Qualification and performance of a high-efficiency laser transmitter for deep-space optical communications

A high-power Laser Transmitter Assembly (LTA) was developed to support the Deep Space Optical Communications (DSOC) technology demonstration being developed by the Jet Propulsion Laboratory. NASA's Psyche Mission plans to host the DSOC flight subsystem for testing space-to-ground high-bandwidth laser communications en route to the 16-Psyche asteroid.
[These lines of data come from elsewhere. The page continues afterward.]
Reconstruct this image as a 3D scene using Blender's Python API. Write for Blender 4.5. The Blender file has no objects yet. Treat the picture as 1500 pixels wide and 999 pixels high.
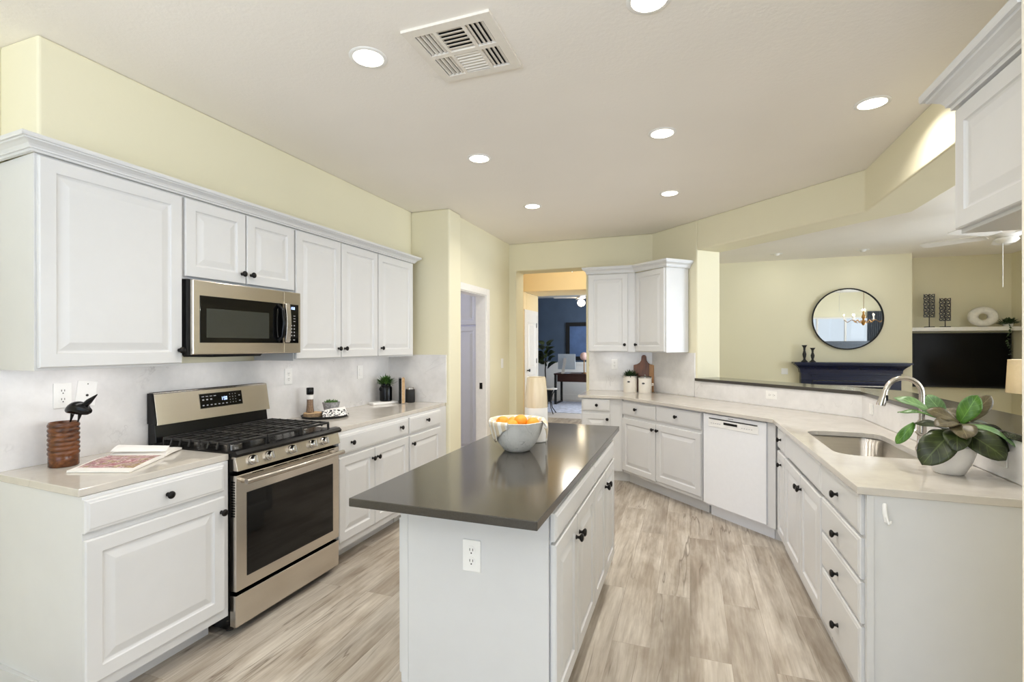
import bpy, bmesh, math, random
from mathutils import Vector, Matrix
random.seed(7)
PI = math.pi
SC = bpy.context.scene
COL = SC.collection

# ------------------------------------------------------------------ camera, world, big lights, exposure
cam_d = bpy.data.cameras.new('camera')
cam_d.sensor_width = 36.0
cam_d.lens = 36.0 * 720.67 / 1500.0
cam_d.shift_y = (505.66 - 499.5) / 1500.0
cam_d.clip_start = 0.02
cam = bpy.data.objects.new('camera', cam_d)
COL.objects.link(cam)
cam.matrix_world = (Matrix.Translation((0, 0, 1.4542)) @ Matrix.Rotation(0.346, 4, 'Z')
                    @ Matrix.Rotation(PI / 2, 4, 'X') @ Matrix.Rotation(-0.0018, 4, 'Z'))
SC.camera = cam

W = bpy.data.worlds.new('world'); SC.world = W; W.use_nodes = True
W.node_tree.nodes['Background'].inputs[0].default_value = (0.80, 0.90, 1.0, 1)
W.node_tree.nodes['Background'].inputs[1].default_value = 1.0

def area(name, loc, target, sx, sy, power, color, spread=180, shape='RECTANGLE'):
    l = bpy.data.lights.new(name, 'AREA'); l.shape = shape; l.size = sx; l.size_y = sy
    l.energy = power; l.color = color; l.spread = math.radians(spread)
    o = bpy.data.objects.new(name, l); COL.objects.link(o); o.location = loc
    d = Vector(target) - Vector(loc)
    o.rotation_euler = d.to_track_quat('-Z', 'Y').to_euler()
    return o

DAY = (0.60, 0.75, 1.0)
UPLIGHT = (0.80, 0.89, 1.0)
WARM = (1.0, 0.955, 0.89)
area('daylight_kitchen_window', (-0.6, -2.46, 1.25), (-0.6, 5, 1.6), 3.2, 2.1, 42, DAY)
area('added_uplight_kitchen', (-0.6, -2.45, 1.6), (-0.4, -0.5, 4.6), 3.2, 1.4, 128, UPLIGHT, 125)  # added uplight at the window, brightens the kitchen ceiling
area('daylight_family_window', (6.2, 4.6, 1.45), (2.0, 5.4, 1.5), 2.4, 1.7, 40, DAY)
area('added_uplight_family', (6.19, 4.6, 1.7), (3.9, 5.2, 4.2), 2.4, 1.2, 190, UPLIGHT, 125)  # second added uplight, lifts the family room ceiling
area('added_fill_dining', (6.24, 0.0, 1.3), (3.0, 0.0, 1.3), 3.0, 1.8, 125, (.88, .94, 1.0))  # added fill for the family wall and niche, kept out of the mirror
area('added_fill_office', (0.2, 11.2, 1.6), (-4, 11.2, 1.4), 1.6, 1.4, 110, (0.8, 0.9, 1.0))  # added cool fill before the solid right wall, no window there
area('added_fill_laundry', (-3.9, 5.3, 1.6), (-2.2, 5.0, 1.2), 0.8, 1.2, 24, (0.80, 0.82, 1.0))  # added bluish fill; the laundry walls have no window

vs = SC.view_settings
vs.view_transform = 'Standard'; vs.look = 'None'; vs.gamma = 1.0; vs.exposure = 0.02
vs.use_curve_mapping = False
SC.cycles.max_bounces = 10; SC.cycles.diffuse_bounces = 6; SC.cycles.glossy_bounces = 5
SC.cycles.transmission_bounces = 6; SC.cycles.transparent_max_bounces = 8
SC.cycles.caustics_reflective = False; SC.cycles.caustics_refractive = False
SC.cycles.sample_clamp_indirect = 6.0
SC.cycles.use_denoising = True

# ------------------------------------------------------------------ materials
def srgb(r, g, b):
    f = lambda c: (c / 255) / 12.92 if c / 255 <= 0.04045 else ((c / 255 + 0.055) / 1.055) ** 2.4
    return (f(r), f(g), f(b), 1)

class Mt:
    def __init__(s, name, col=(200, 200, 200), rough=0.5, metal=0.0, spec=None):
        s.m = bpy.data.materials.new(name); s.m.use_nodes = True
        s.nt = s.m.node_tree; s.b = s.nt.nodes['Principled BSDF']
        s.b.inputs['Base Color'].default_value = srgb(*col) if max(col) > 1.01 else (*col, 1)
        s.b.inputs['Roughness'].default_value = rough
        s.b.inputs['Metallic'].default_value = metal
        if spec is not None: s.b.inputs['Specular IOR Level'].default_value = spec
    def n(s, t, **k):
        x = s.nt.nodes.new(t)
        for a, v in k.items():
            if a.startswith('i_'):
                key = a[2:].replace('_', ' ')
                x.inputs[key].default_value = v
            else: setattr(x, a, v)
        return x
    def l(s, a, b): s.nt.links.new(a, b)
    def pos(s, scale=(1, 1, 1), obj=False, rot=(0, 0, 0)):
        mp = s.n('ShaderNodeMapping'); mp.inputs['Scale'].default_value = scale
        mp.inputs['Rotation'].default_value = rot
        if obj: s.l(s.n('ShaderNodeTexCoord').outputs['Object'], mp.inputs[0])
        else: s.l(s.n('ShaderNodeNewGeometry').outputs['Position'], mp.inputs[0])
        return mp.outputs[0]
    def noise(s, vec, scale, detail=4, rough=0.55, dist=0.0):
        x = s.n('ShaderNodeTexNoise'); x.inputs['Scale'].default_value = scale
        x.inputs['Detail'].default_value = detail; x.inputs['Roughness'].default_value = rough
        x.inputs['Distortion'].default_value = dist
        s.l(vec, x.inputs['Vector']); return x.outputs['Fac']
    def ramp(s, fac, stops):
        r = s.n('ShaderNodeValToRGB'); e = r.color_ramp.elements
        while len(e) < len(stops): e.new(0.5)
        for k, (p, c) in enumerate(stops):
            e[k].position = p; e[k].color = srgb(*c) if max(c) > 1.01 else (*c, 1)
        s.l(fac, r.inputs[0]); return r.outputs[0]
    def mix(s, fac, a, b, mode='MIX'):
        x = s.n('ShaderNodeMix', data_type='RGBA', blend_type=mode)
        for sock, v in ((x.inputs[0], fac), (x.inputs[6], a), (x.inputs[7], b)):
            if hasattr(v, 'is_linked') or hasattr(v, 'links'): s.l(v, sock)
            else: sock.default_value = v
        return x.outputs[2]
    def bump(s, h, strength=0.2, dist=0.01):
        x = s.n('ShaderNodeBump'); x.inputs['Strength'].default_value = strength
        x.inputs['Distance'].default_value = dist
        s.l(h, x.inputs['Height']); s.l(x.outputs[0], s.b.inputs['Normal'])
    def base(s, c): s.l(c, s.b.inputs['Base Color'])

def plain(name, col, rough=0.5, metal=0.0, var=0.04, scale=30, bump=0.0, spec=None, obj=True):
    m = Mt(name, col, rough, metal, spec)
    v = m.pos(obj=obj); f = m.noise(v, scale, 3)
    lo = tuple(max(0, c * (1 - var)) for c in col); hi = tuple(min(255, c * (1 + var)) for c in col)
    m.base(m.ramp(f, [(0.3, lo), (0.7, hi)]))
    if bump: m.bump(f, bump, 0.004)
    return m.m

def emit(name, col, strength):
    m = Mt(name, col, 0.5)
    m.b.inputs['Emission Color'].default_value = srgb(*col)
    m.b.inputs['Emission Strength'].default_value = strength
    return m.m

def wall_paint(name, col, tex=0.12):
    m = Mt(name, col, 0.75, 0, 0.25)
    v = m.pos(); f = m.noise(v, 60, 4); g = m.noise(v, 1.2, 2)
    a = m.ramp(g, [(0.3, tuple(c * 0.985 for c in col)), (0.7, col)])
    m.base(a); m.bump(f, tex, 0.004); return m.m

M = {}
M['wall'] = wall_paint('yellow_wall_paint', (231, 225, 198))
M['wall_pale'] = wall_paint('pale_wall_paint', (246, 242, 230))
M['hall'] = wall_paint('warm_hall_paint', (242, 222, 178))
M['ceiling'] = wall_paint('ceiling_paint', (245, 240, 233), 0.3)
M['white'] = plain('white_cabinet_paint', (213, 213, 213), 0.32, var=0.006, scale=8, spec=0.4)
M['trimwhite'] = plain('white_trim_paint', (236, 233, 228), 0.4, var=0.01)
M['navy'] = plain('navy_wall_paint', (74, 90, 112), 0.7, var=0.05, scale=2)
M['knob'] = plain('black_bronze_knob', (24, 21, 20), 0.35, 0.6, 0.1)
M['black'] = plain('black_enamel', (10, 10, 11), 0.22, var=0.1, spec=0.28)
M['blackmat'] = plain('black_matte', (18, 18, 19), 0.6, var=0.1)
M['iron'] = plain('cast_iron', (34, 33, 32), 0.36, 0.1, var=0.15, scale=80, bump=0.1)
M['chrome'] = plain('chrome', (225, 222, 218), 0.16, 1.0, 0.02)
M['nickel'] = plain('brushed_nickel', (196, 190, 182), 0.24, 1.0, 0.03)
M['plastic'] = plain('white_plastic', (240, 239, 236), 0.4, var=0.005)
M['ventpaint'] = plain('beige_vent_paint', (232, 226, 216), 0.5, var=0.01)
M['slot'] = plain('outlet_slot', (50, 48, 46), 0.6)
M['dish'] = plain('white_appliance_enamel', (236, 237, 240), 0.22, var=0.005)
M['cream'] = plain('cream_enamel', (238, 233, 224), 0.35, var=0.01)
M['porcelain'] = plain('white_porcelain', (240, 238, 235), 0.3, var=0.01)
M['lens'] = emit('lit_lamp_lens', (255, 244, 226), 9.0)
M['led'] = emit('lit_clock_digits', (190, 215, 255), 2.2)
M['mark'] = plain('printed_button_legend', (165, 165, 168), 0.5)

def mk_floor():
    m = Mt('greige_oak_planks', (190, 175, 155), 0.42, 0, 0.35)
    g = m.n('ShaderNodeNewGeometry')
    sp = m.n('ShaderNodeSeparateXYZ'); m.l(g.outputs['Position'], sp.inputs[0])
    cb = m.n('ShaderNodeCombineXYZ'); m.l(sp.outputs[1], cb.inputs[0]); m.l(sp.outputs[0], cb.inputs[1])
    br = m.n('ShaderNodeTexBrick'); m.l(cb.outputs[0], br.inputs['Vector'])
    br.inputs['Scale'].default_value = 1.0; br.inputs['Brick Width'].default_value = 1.5
    br.inputs['Row Height'].default_value = 0.18; br.inputs['Mortar Size'].default_value = 0.0011
    br.inputs['Mortar Smooth'].default_value = 0.3
    br.inputs['Color1'].default_value = (0, 0, 0, 1); br.inputs['Color2'].default_value = (1, 1, 1, 1)
    br.inputs['Mortar'].default_value = (0.5, 0.5, 0.5, 1); br.offset = 0.37
    # grain: shift each plank's grain by its tone
    off = m.n('ShaderNodeVectorMath', operation='MULTIPLY'); m.l(br.outputs['Color'], off.inputs[0]); off.inputs[1].default_value = (7, 13, 5)
    ad = m.n('ShaderNodeVectorMath', operation='ADD'); m.l(cb.outputs[0], ad.inputs[0]); m.l(off.outputs[0], ad.inputs[1])
    def str_noise(sx, sy, scale, det, dist):
        mp = m.n('ShaderNodeMapping'); mp.inputs['Scale'].default_value = (sx, sy, 1); m.l(ad.outputs[0], mp.inputs[0])
        return m.noise(mp.outputs[0], scale, det, 0.6, dist)
    f1 = str_noise(1.0, 9.0, 1.6, 6, 0.25)
    f2 = str_noise(1.6, 26.0, 2.2, 5, 0.4)
    f3 = str_noise(0.8, 3.0, 2.2, 4, 0.3)
    c = m.ramp(f1, [(0.25, (182, 174, 163)), (0.47, (208, 201, 191)), (0.66, (222, 216, 206)), (0.85, (196, 188, 177))])
    c2 = m.ramp(f2, [(0.3, (190, 178, 162)), (0.7, (255, 252, 246))])
    c = m.mix(0.55, c, c2, 'MULTIPLY')
    c3 = m.ramp(f3, [(0.36, (176, 162, 146)), (0.6, (255, 255, 255))])
    c = m.mix(0.6, c, c3, 'MULTIPLY')
    tone = m.ramp(br.outputs['Color'], [(0.0, (226, 224, 222)), (1.0, (255, 255, 255))])
    c = m.mix(0.8, c, tone, 'MULTIPLY')
    # cracks
    mp = m.n('ShaderNodeMapping'); mp.inputs['Scale'].default_value = (0.45, 6.0, 1); m.l(ad.outputs[0], mp.inputs[0])
    f4 = m.noise(mp.outputs[0], 1.5, 3, 0.55, 0.15)
    crack = m.ramp(f4, [(0.486, (0, 0, 0)), (0.5, (1, 1, 1)), (0.514, (0, 0, 0))])
    f5 = str_noise(0.7, 1.6, 1.5, 2, 0)
    gate = m.ramp(f5, [(0.47, (0, 0, 0)), (0.56, (1, 1, 1))])
    ck = m.mix(1.0, crack, gate, 'MULTIPLY')
    ckf = m.n('ShaderNodeMath', operation='MULTIPLY'); m.l(ck, ckf.inputs[0]); ckf.inputs[1].default_value = 0.75
    c = m.mix(ckf.outputs[0], c, srgb(104, 90, 76))
    mo = m.n('ShaderNodeMath', operation='MULTIPLY'); m.l(br.outputs['Fac'], mo.inputs[0]); mo.inputs[1].default_value = 0.5
    c = m.mix(mo.outputs[0], c, srgb(120, 106, 92))
    m.base(c); m.bump(f2, 0.06, 0.003)
    return m.m
M['floor'] = mk_floor()

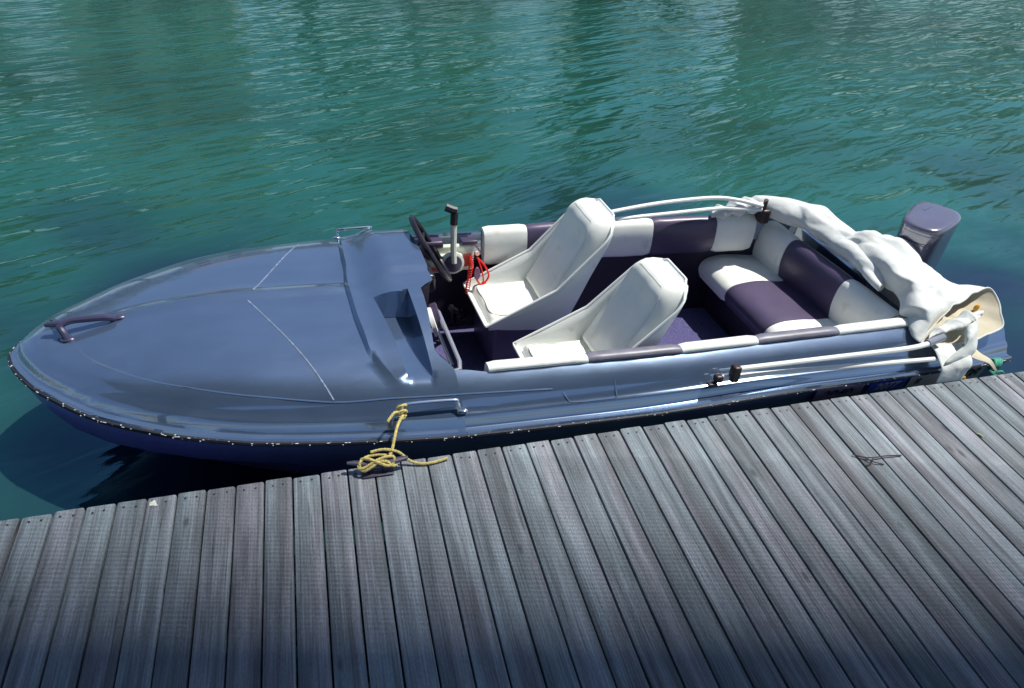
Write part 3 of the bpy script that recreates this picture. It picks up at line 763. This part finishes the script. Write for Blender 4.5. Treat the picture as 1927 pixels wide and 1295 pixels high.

We review the design, performance, and qualification of the LTA Engineering Model and Flight Model (EM and FM) delivered to JPL. The LTA uses a master-oscillator power amplifier (MOPA) design and delivers up to 4.5 W at 1550 nm, with a highly efficient, cladding-pumped, polarization-maintaining erbium-ytterbium fiber amplifier. The master oscillator generates a range of pulse widths and repetition rates to support modulation formats from 16- to 128-PPM for optical data transmission at <100 Mbps. The LTA was designed for high reliability and radiation hardness, and includes redundant signal and pumping paths to reduce single points of failure, hardware interlocks to ensure safe operation and protection against damage, closed-loop control of optical power, and detailed health and status via telemetry. The LTA EM and FM were subjected to unit-appropriate space qualification testing. We describe the performance testing of the EM and FM, for the characterization of key metrics such as wavelength stability, signal linewidth, optical pulse width, jitter, and extinction ratio, and polarization extinction ratio. The management of optical nonlinearities (selfphase modulation, Brillouin scattering, or pulse-to-pulse energy variation), which could result in an optical link penalty or damage to the LTA, is also detailed, and factors affecting the power efficiency are discussed.